Let $f\in\mathcal C^{\lambda}([0,T])$ and $g\in\mathcal C^{\gamma}([0,T])$ (i.e. they are Holder continous), where $\lambda+\gamma>1$.
Consider now the following estimate: $$ \left|\int_0^tf\,dg\right|\le\|f\|_{\infty}\|g\|_{\gamma}t^{\gamma}+C\|f\|_{\lambda}\|g\|_{\gamma}t^{\lambda+\gamma}\;. $$ The integral is the Young integral a generalization of the Riemann-Stiltjes integral, but don't mind about this; just consider the inequality.
Now, I saw a modification of this inequality: let $\beta\in[0,1[$ such that $\mu_{\beta}:=\gamma+\lambda(1-\beta)>1$; now $\lambda(1-\beta)\le\lambda$ thus $f\in\mathcal C^{\lambda(1-\beta)}$ and rewriting the previous inequality we have $$ \left|\int_0^tf\,dg\right|\le\|f\|_{\infty}\|g\|_{\gamma}t^{\gamma}+C\|f\|_{\lambda(1-\beta)}\|g\|_{\gamma}t^{\mu_{\beta}}\;, $$ and noting that \begin{align*} \|f\|_{\lambda(1-\beta)} &=\sup_{0\le s<t\le T}\frac{|f(t)-f(s)|}{|t-s|^{\lambda(1-\beta)}}\\ &=\sup_{0\le s<t\le T}\frac{|f(t)-f(s)|^{\beta}|f(t)-f(s)|^{1-\beta}}{|t-s|^{\lambda(1-\beta)}}\\ &\le2^{\beta}\|f\|_{\infty}^{\beta}\|f\|_{\lambda}^{1-\beta} \end{align*} the inequality reads as follows $$ \left|\int_0^tf\,dg\right|\le\|f\|_{\infty}\|g\|_{\gamma}t^{\gamma}+C2^{\beta}\|f\|_{\infty}^{\beta}\|f\|_{\lambda(1-\beta)}^{1-\beta}\|g\|_{\gamma}t^{\mu_{\beta}}\;. $$ The key point for me is that now, the $\sup$ norm of $f$ is taken into account in both summands, which near to what I want.

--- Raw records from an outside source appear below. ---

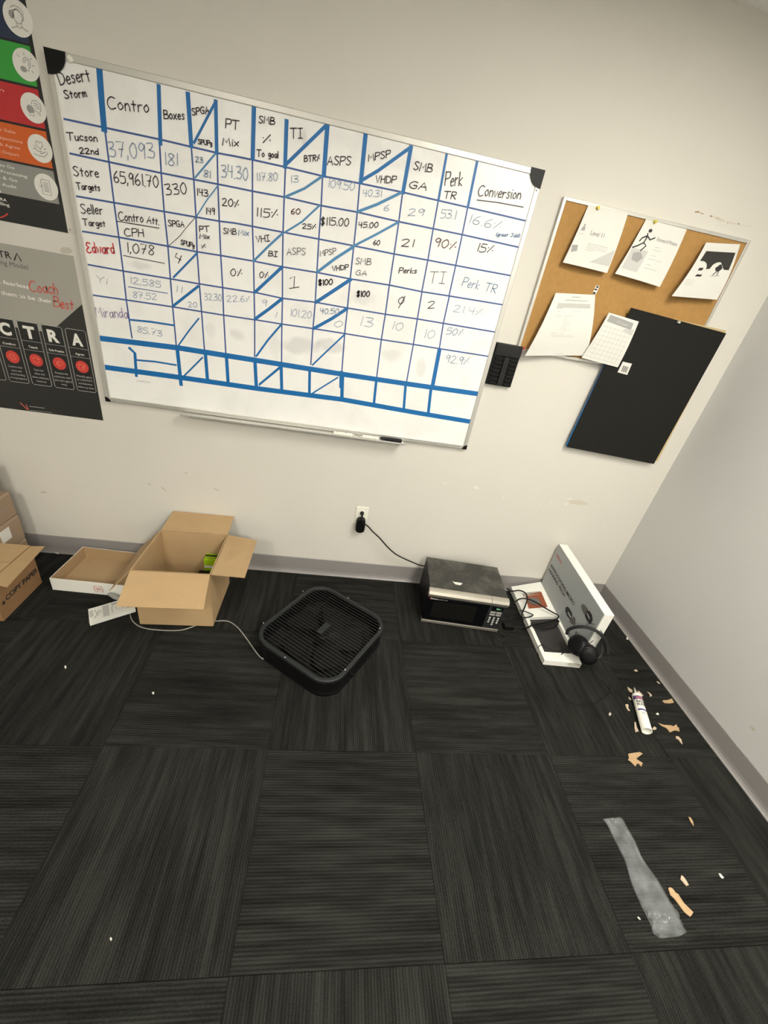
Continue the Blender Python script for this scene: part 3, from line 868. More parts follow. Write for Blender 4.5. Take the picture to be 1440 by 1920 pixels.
for st, w in (('A383,190 397,380 415,588', 0.020), ('A783,292 795,682', 0.0135), ('A980,345 1003,700', 0.0150), ('A1168,395 1175,745', 0.0130), ('A1165,402 1022,675', 0.0085),
              ('B162,198 152,615', 0.0155), ('B438,300 425,690', 0.0145), ('B440,660 765,345', 0.0115), ('B782,345 752,762', 0.0165), ('B1105,412 1065,815', 0.0165), ('B1075,800 1210,720 1440,555 C230,160', 0.0115),
              ('C228,162 160,545', 0.0150), ('C528,225 460,605', 0.0095), ('C785,290 708,665', 0.0105), ('D435,1070 478,1110 490,1292', 0.0125), ('D815,1080 845,1360', 0.0160), ('D1038,1115 1055,1330', 0.0150), ('D1205,1130 1218,1340', 0.0150),
              ('E182,1320 196,1580', 0.0160), ('E418,1350 424,1612', 0.0145), ('E675,1400 672,1645', 0.0130), ('E960,1430 957,1560', 0.0170), ('F8,1070 F4,1235', 0.0170), ('F262,1100 245,1262', 0.0125), ('F482,1130 468,1310', 0.0130), ('F735,868 685,1130', 0.0195), ('F672,1160 652,1340', 0.0145),
              ('D440,845 610,862 790,890', 0.0079), ('D490,1165 640,1178 805,1205', 0.0079), ('D1015,1145 870,1290', 0.0070), ('D785,508 970,318', 0.0074), ('D785,733 980,580', 0.0102), ('D820,1055 905,935 985,835', 0.0064),
              ('E195,1285 300,1140 420,1000', 0.0087), ('E700,1365 820,1250 990,1090', 0.0072), ('E225,1536 405,1385', 0.0084), ('E735,798 1045,595', 0.0141), ('E715,1035 870,950 1010,858', 0.0134), ('E185,708 425,485', 0.0122), ('E185,950 310,860 425,770', 0.0128)):
    bline(st, w, 'tape_blue', 'tape_strip', 0.0005)
MB().ribbon([wall(525, 690, yb - .0013), wall(486, 722, yb - .0013)], 0.0068, (0, -1, 0)).build('tape_strip', M['tape_blue'], wb)
MB().ribbon([wall(633, 708, yb - .0013), wall(585, 738, yb - .0013)], 0.0068, (0, -1, 0)).build('tape_strip', M['tape_blue'], wb)
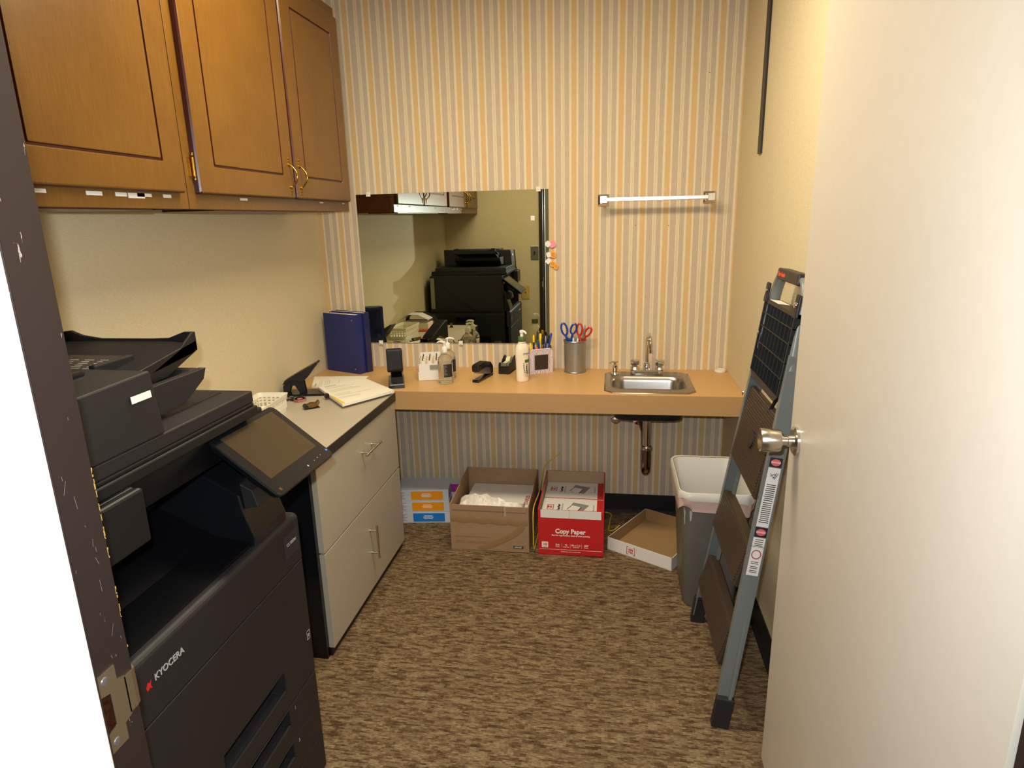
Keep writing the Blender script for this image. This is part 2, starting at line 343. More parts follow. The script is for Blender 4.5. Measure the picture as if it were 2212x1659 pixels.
cas = [(JX-.005, YH), (JX-.005, YH-.012), (JX-.012, YH-.018), (JX-.022, YH-.012), (JX-.032, YH-.016), (JX-.05, YH-.022), (JX-.066, YH-.022), (JX-.07, YH)]
tm.prism(cas, 'z', 0, 2.09)
tm.prism([(HX+JX-x, y) for x, y in cas][::-1], 'z', 0, 2.09)
structure(tm, 'trim_3', 'trimw', bevel=.0025)

# ------------------------------------------------------------------ door with knob
dA = Vector((HX-.002, .597, 0)); dB = Vector((.425, 1.514, 0)); dd = (dB-dA).normalized(); dang = math.degrees(math.atan2(dd.y, dd.x))
dm = T(*dA) @ R(dang)   # local x runs from hinge to latch, local +y faces the visible side (-x world)
DL = (dB-dA).length
door = MB().box((0, -.042, .012), (DL-.0015, 0, 2.025), dm)
door_o = structure(door, 'door_1', 'door')
MB().box((DL-.0015, -.041, .012), (DL+.0008, -.001, 2.025), dm).build('door_edge', 'doore', door_o)
kx, kz = DL-.058, .947
kn = MB()
kn.cyl((kx, 0, kz), (kx, .006, kz), .034, .0335, 40, mx=dm).cyl((kx, .006, kz), (kx, .010, kz), .0335, .026, 40, mx=dm)
ks = kn.build('knob_rose', 'chrome', door_o)
MB().lathe([(.013, .009), (.013, .02), (.0105, .021), (.0105, .03), (.0125, .031), (.0125, .036)], (kx, 0, kz), 28, 'y', dm).build('knob_neck', 'satin', door_o)
MB().lathe([(.012, .035), (.024, .036), (.0265, .041), (.0275, .078), (.0262, .080), (.0245, .079), (.019, .074), (.001, .071)], (kx, 0, kz), 40, 'y', dm).build('knob', 'satin', door_o)
for hz in (.25, 1.02, 1.8):
    MB().cyl((-.004, -.048, hz-.045), (-.004, -.048, hz+.045), .0065, None, 12, mx=dm).build('hinge', 'satin', door_o)

random.seed(31); mb = MB()
for k in range(24):
    z = .96+.23*random.random(); l = random.uniform(.002, .011); wd = random.uniform(.0003, .0014)
    mb.box((JX-.0001, YF+.014-wd, z), (JX+.0003, YF+.0143, z+l))
mb.build('chipped_edge', mat('chipped_yellow_wood', '#a8863c', .8), bpy.data.objects['trim_2'])
mb = MB()
for k in range(14):
    z = random.uniform(.95, 1.25); y = random.uniform(YF-.04, YF+.008); l = random.uniform(.002, .018); a = random.uniform(-.4, .4)
    mb.add([(JX+.0003, y, z), (JX+.0003, y+.0006, z), (JX+.0003, y+.0006+a*l, z+l), (JX+.0003, y+a*l, z+l)], [(0, 1, 2, 3)])
mb.build('scratches', mat('pale_scratch', '#6d6460', .8), bpy.data.objects['trim_2'])
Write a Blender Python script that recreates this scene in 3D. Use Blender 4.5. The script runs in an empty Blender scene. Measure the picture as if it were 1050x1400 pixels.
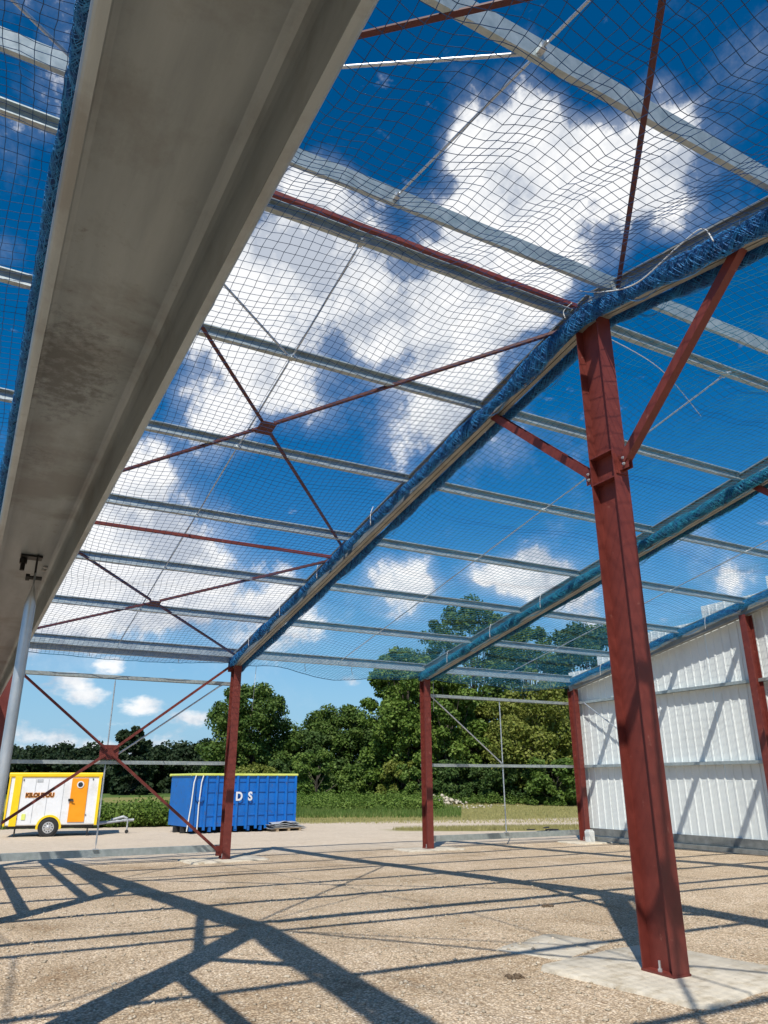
import bpy, math, random
import numpy as np
from mathutils import Vector, Matrix, noise as mnoise
R = math.radians
sc = bpy.context.scene
C = sc.collection
random.seed(7)
rng = np.random.default_rng(11)

# ------------------------------------------------------------------ helpers
class MB:
    """collects boxes, bars, tubes; build() links ONE mesh object"""
    def __init__(s): s.v = []; s.f = []; s.m = []; s.cur = 0
    def add(s, vs, fs):
        o = len(s.v); s.v += [tuple(v) for v in vs]
        for f in fs: s.f.append(tuple(i + o for i in f)); s.m.append(s.cur)
    def box(s, c, d, M=None):
        x, y, z = d[0] / 2, d[1] / 2, d[2] / 2
        vs = [Vector((sx * x, sy * y, sz * z)) for sx in (-1, 1) for sy in (-1, 1) for sz in (-1, 1)]
        if M is not None: vs = [M @ v for v in vs]
        c = Vector(c); vs = [v + c for v in vs]
        s.add(vs, [(0, 1, 3, 2), (4, 6, 7, 5), (0, 4, 5, 1), (2, 3, 7, 6), (0, 2, 6, 4), (1, 5, 7, 3)])
    def prof(s, p0, p1, pts, up=(0, 0, 1)):
        """sweep closed outline pts (u,v) from p0 to p1; v is along 'up', u is dir x up"""
        p0 = Vector(p0); p1 = Vector(p1); d = (p1 - p0).normalized(); up = Vector(up)
        u = d.cross(up).normalized(); v = u.cross(d).normalized()
        n = len(pts)
        vs = [p0 + u * a + v * b for a, b in pts] + [p1 + u * a + v * b for a, b in pts]
        fs = [(i, (i + 1) % n, n + (i + 1) % n, n + i) for i in range(n)]
        s.add(vs, fs + [tuple(range(n))[::-1], tuple(range(n, 2 * n))])
    def tube(s, pts, r, n=8, cap=True):
        pts = [Vector(p) for p in pts]
        rs = r if isinstance(r, (list, tuple)) else [r] * len(pts)
        vs = []; fs = []
        for i, p in enumerate(pts):
            a = pts[max(i - 1, 0)]; b = pts[min(i + 1, len(pts) - 1)]
            d = (b - a).normalized(); ref = Vector((0, 0, 1)) if abs(d.z) < .9 else Vector((1, 0, 0))
            u = d.cross(ref).normalized(); w = d.cross(u)
            vs += [p + (u * math.cos(2 * math.pi * k / n) + w * math.sin(2 * math.pi * k / n)) * rs[i] for k in range(n)]
        for i in range(len(pts) - 1):
            for k in range(n):
                fs.append((i * n + k, i * n + (k + 1) % n, (i + 1) * n + (k + 1) % n, (i + 1) * n + k))
        if cap: fs += [tuple(range(n))[::-1], tuple(range((len(pts) - 1) * n, len(pts) * n))]
        s.add(vs, fs)
    def build(s, name, mat, parent=None, smooth=False, bevel=0, loc=None):
        me = bpy.data.meshes.new(name); me.from_pydata(s.v, [], s.f)
        for m in (mat if isinstance(mat, (list, tuple)) else [mat]): me.materials.append(m)
        if any(s.m): me.polygons.foreach_set('material_index', s.m)
        if smooth: me.polygons.foreach_set('use_smooth', [True] * len(me.polygons))
        me.update()
        o = bpy.data.objects.new(name, me); C.objects.link(o)
        if loc is not None:
            o.location = loc; me.transform(Matrix.Translation(-Vector(loc)))
        if parent is not None:
            o.parent = parent
            if loc is None: o.matrix_parent_inverse = Matrix.Identity(4)
        if bevel:
            b = o.modifiers.new('bevel', 'BEVEL'); b.width = bevel; b.segments = 2; b.limit_method = 'ANGLE'
        return o

def tag(o, label, cat=None, group=None, kind=None):
    if label: o['label'] = label
    if cat: o['category'] = cat
    if group: o['group'] = group
    if kind: o['kind'] = kind
    return o
def empty(name, loc=(0, 0, 0), rz=0):
    o = bpy.data.objects.new(name, None); C.objects.link(o); o.location = loc; o.rotation_euler.z = rz
    o.empty_display_size = .2
    return o
def copy_tree(o, parent=None):
    c = o.copy(); C.objects.link(c); c.parent = parent
    for ch in o.children: copy_tree(ch, c)
    return c
def poly_mesh(name, V, F, mats, parent=None, smooth=False):
    me = bpy.data.meshes.new(name); V = np.asarray(V, np.float32); F = np.asarray(F, np.int32)
    me.vertices.add(len(V)); me.vertices.foreach_set('co', V.ravel())
    k = F.shape[1]
    me.loops.add(F.size); me.loops.foreach_set('vertex_index', F.ravel())
    me.polygons.add(len(F)); me.polygons.foreach_set('loop_start', np.arange(0, F.size, k, dtype=np.int32))
    me.polygons.foreach_set('loop_total', np.full(len(F), k, np.int32))
    if smooth: me.polygons.foreach_set('use_smooth', np.ones(len(F), bool))
    me.update(calc_edges=True); me.validate()
    for m in (mats if isinstance(mats, (list, tuple)) else [mats]): me.materials.append(m)
    o = bpy.data.objects.new(name, me); C.objects.link(o)
    if parent is not None: o.parent = parent
    return o
def cords(lines, r):
    """lines: array (n, k, 3) of polylines -> 3-sided tubes as V, F arrays"""
    L = np.asarray(lines, float); n, k, _ = L.shape
    T = np.empty_like(L); T[:, 1:-1] = L[:, 2:] - L[:, :-2]; T[:, 0] = L[:, 1] - L[:, 0]; T[:, -1] = L[:, -1] - L[:, -2]
    T /= np.linalg.norm(T, axis=2, keepdims=True) + 1e-9
    ref = np.where(np.abs(T[..., 2:3]) < .85, np.array([0, 0, 1.]), np.array([1., .3, 0]))
    U = np.cross(T, ref); U /= np.linalg.norm(U, axis=2, keepdims=True) + 1e-9
    W = np.cross(T, U)
    V = np.stack([L + r * (U * math.cos(a) + W * math.sin(a)) for a in (0.5, 2.59, 4.69)], axis=2)
    idx = np.arange(n * k * 3).reshape(n, k, 3)
    F = []
    for j in range(3):
        a = idx[:, :-1, j]; b = idx[:, :-1, (j + 1) % 3]; c = idx[:, 1:, (j + 1) % 3]; d = idx[:, 1:, j]
        F.append(np.stack([a, b, c, d], -1).reshape(-1, 4))
    return V.reshape(-1, 3), np.concatenate(F)
def join(parts):
    V = []; F = []; o = 0
    for v, f in parts: V.append(v); F.append(f + o); o += len(v)
    return np.concatenate(V), np.concatenate(F)

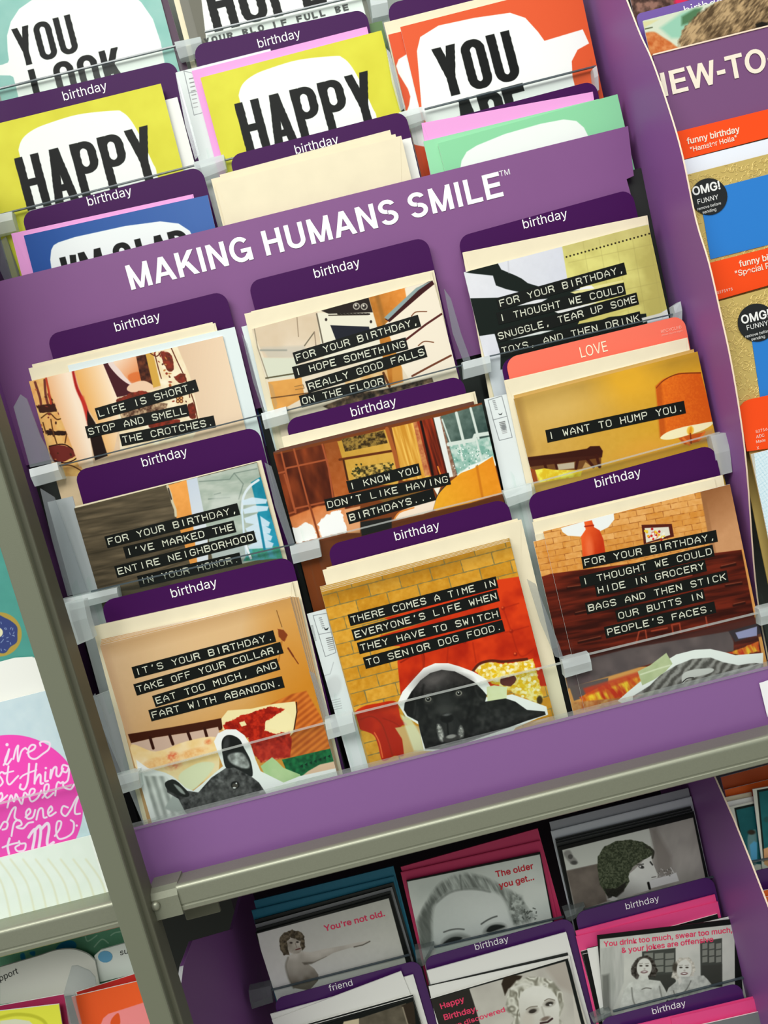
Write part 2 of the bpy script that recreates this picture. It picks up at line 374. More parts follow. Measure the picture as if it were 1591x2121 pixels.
# heavy grotesque capitals drawn as outlines on a 720 high grid
def _arc(cx, cy, rx, ry, a0, a1, tx, ty, n=10):
    o = []; i = []
    for k in range(n + 1):
        a = math.radians(a0 + (a1 - a0) * k / n); c, s = math.cos(a), math.sin(a)
        o.append((cx + (rx + tx / 2) * c, cy + (ry + ty / 2) * s)); i.append((cx + (rx - tx / 2) * c, cy + (ry - ty / 2) * s))
    return [[o[k], o[k + 1], i[k + 1], i[k]] for k in range(n)]
def _dg(x0, y0, x1, y1, t): return [[(x0 - t / 2, y0), (x0 + t / 2, y0), (x1 + t / 2, y1), (x1 - t / 2, y1)]]
def _bx(x0, y0, x1, y1): return [[(x0, y0), (x1, y0), (x1, y1), (x0, y1)]]
_V = lambda x, y0=0, y1=720: _bx(x, y0, x + 148, y1)
_Hh = lambda x0, x1, y, t=122: _bx(x0, y, x1, y + t)
HEAVY = {
 'M': (833, _V(70) + _V(615) + _dg(140, 720, 417, 0, 128) + _dg(693, 720, 417, 0, 128)), 'A': (722, _dg(92, 0, 361, 720, 156) + _dg(630, 0, 361, 720, 156) + _Hh(200, 522, 165, 112)),
 'K': (722, _V(73) + _dg(180, 240, 585, 720, 186) + _dg(625, 0, 370, 400, 176)), 'I': (278, _V(65)), 'N': (722, _V(69) + _V(505) + _dg(143, 720, 579, 0, 150)),
 'G': (778, _arc(385, 360, 272, 305, 42, 325, 146, 124, 18) + _V(568, 0, 372) + _Hh(390, 640, 260, 112)), 'H': (722, _V(71) + _V(503) + _Hh(150, 560, 308)),
 'U': (722, _V(71, 230) + _V(503, 230) + _arc(361, 236, 216, 180, 180, 360, 148, 124, 12)), 'S': (667, _arc(325, 520, 200, 146, 18, 268, 142, 118, 14) + _arc(342, 202, 212, 150, 198 - 360, 92, 142, 118, 14)),
 'L': (611, _V(76) + _Hh(76, 580, 0)), 'E': (667, _V(76) + _Hh(76, 620, 0) + _Hh(76, 610, 598) + _Hh(76, 580, 308)), 'T': (611, _V(232) + _Hh(14, 598, 598)),
 'W': (944, _dg(84, 720, 250, 0, 146) + _dg(250, 0, 472, 720, 140) + _dg(472, 720, 694, 0, 140) + _dg(694, 0, 860, 720, 146)), 'O': (778, _arc(389, 360, 276, 305, 0, 360, 148, 124, 24)), '-': (333, _Hh(27, 306, 230, 128)), ' ': (278, []),
}
def heavy_text(txt, p0, p1, cap_px, place, parent, m, skew=0.0, Minv=None):
    Wd = sum(HEAVY[c][0] for c in txt); a, b = place(*p0), place(*p1); ex = b - a; L = ex.length; ex.normalize()
    n = (place(p0[0], p0[1] - 50) - a).cross(ex); n.normalize(); ey = ex.cross(n); ey = ey if ey.z > 0 else -ey
    no = ex.cross(ey); no = no if no.y < 0 else -no
    kx = L / Wd; ky = cap_px / F * (a - CAM).dot(FWD) / 720; V, Fc = [], []; x = 0; j = 0; Mi = Minv or parent.matrix_world.inverted()
    for c in txt:
        for q in HEAVY[c][1]:
            j += 1; k = len(V); V += [Mi @ (a + ex * ((x + u) * kx + v * ky * skew) + ey * (v * ky) + no * (2e-6 * (j % 23))) for u, v in q]
            ar = sum(q[i][0] * q[(i + 1) % 4][1] - q[(i + 1) % 4][0] * q[i][1] for i in range(4))
            Fc.append((k, k + 1, k + 2, k + 3) if ar > 0 else (k + 3, k + 2, k + 1, k))
        x += HEAVY[c][0]
    if XMIN[0] is not None:
        Mw = parent.matrix_world; V = [Mw.inverted() @ Vector((max((Mw @ v).x, XMIN[0]), (Mw @ v).y, (Mw @ v).z)) for v in V]
    return link('lettering', mesh('lettering', V, Fc), m, parent)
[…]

Is it possible to find a similar inequality but with $\|f\|_{\infty}$ at second summand raised exactly to $1?$
EDIT: The function $g$ will be a trajectory of the fractional Brownian Motion with Hurst parameter $H>1/2$; it is well known that these trajectories are $\alpha$-Holder continuous for every $\alpha<H$, but I don't know if they are also of bounded variation (I know that the trajectories of the standard BM has not finite bounded variation, but I don't know what about for the fBM with $H>1/2$). However this is the "only" restriction.